NFL Players' Union--who does the negotation?

Otherwise known as, fucking unions how do they work?

Are the people actually doing the negotating for the Player’s union actual NFL football players? Or do unions hire people specifically trained to negotiate these kinds of things? Or do the players’ agents handle this stuff?

er wut?

I’m guessing the answer to this question generalizes to some extent to other unions as well?

The executive director of the NFLPA is DeMaurice Smith, a DC lawyer. I don’t know that he actually is the one negotiating but I would imagine he’s more than qualified to.

When some members’ pay tends to be in the millions, you want really good lawyers to go over the contract terms with a fine-toothed comb. When you have details like who owns a player’s public image, and what happens if the player is wearing the logo which is team property, in some commercial endeavour, etc… You can see the issues can get complex. You can bet the billionaire team owners get the best lawyers they can get. Both sides tell their negotiators what they want; if the negotiators come to some compromise on an issue, they check back to see if that is good enough. Then they leave to the experts the details of writing a contract that says what both sides agree on without loopholes.

I’ll note that NFLPA decertified as a collective bargaining unit last night, meaning each player can now pursue individually pursue a remedy. (I’m way open to clarification or correction on that.) In this case, that means a bunch of federal antitrust lawsuits. I’m believe Tom Brady, Peyton Manning and Drew Brees among others have already filed suit. I haven’t a clue how this affects future collective negotiation methods, but I’m assuming it’ll be for the negative as far as the collective portion goes.

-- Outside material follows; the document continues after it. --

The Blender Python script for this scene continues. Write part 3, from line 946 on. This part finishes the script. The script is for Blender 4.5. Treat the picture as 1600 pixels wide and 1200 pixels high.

I don’t understand why if the NFLPA dissolved itself, that means that the players can individually pursue anti-trust lawsuits. Was it simply that previously the players accepted the trust status of the owners because they had their own organization, but that now they’re on their own, the players will pursue this?

Decertification allows them to sue, to resolve the issues in court rather than as part of collective bargaining. They took the same action during the 1987 work stoppage, and re-certified after the suit was resolved. Expect the same to happen this time.

While each of the ~1700 union members could file their own suit, it makes sense to pursue a single case. Ten players have joined to file suit, including not just Brees, Brady, and Manning (arguably, the game’s three biggest stars) but three players who are free agents, three who are under contract, and a college player who hasn’t yet been drafted.

(for the record, they are: San Diego Chargers wide receiver Vincent Jackson, Minnesota Vikings linebacker Ben Leber and defensive end Brian Robison, Patriots guard Logan Mankins, New York Giants defensive end Osi Umenyiora, Kansas City Chiefs linebacker Mike Vrabel, and Texas A&M linebacker Von Miller)

Each team has (had) a union rep, many were at the discussions before the decertification/lockout. Drew Breeze was the Saints’ players’ rep, for example.

Nitpick. Brees is not the union rep for the Saints. Jon Stinchcomb is, and Will Smith is the alternate. Brees, Tom Brady, and Peyton Manning are parties to the antitrust lawsuit primarily because they have such a high profile.

The NFLPA has removed all union content from their website (it redirects to nfllockout.com), but a list of the team reps is available through google cache.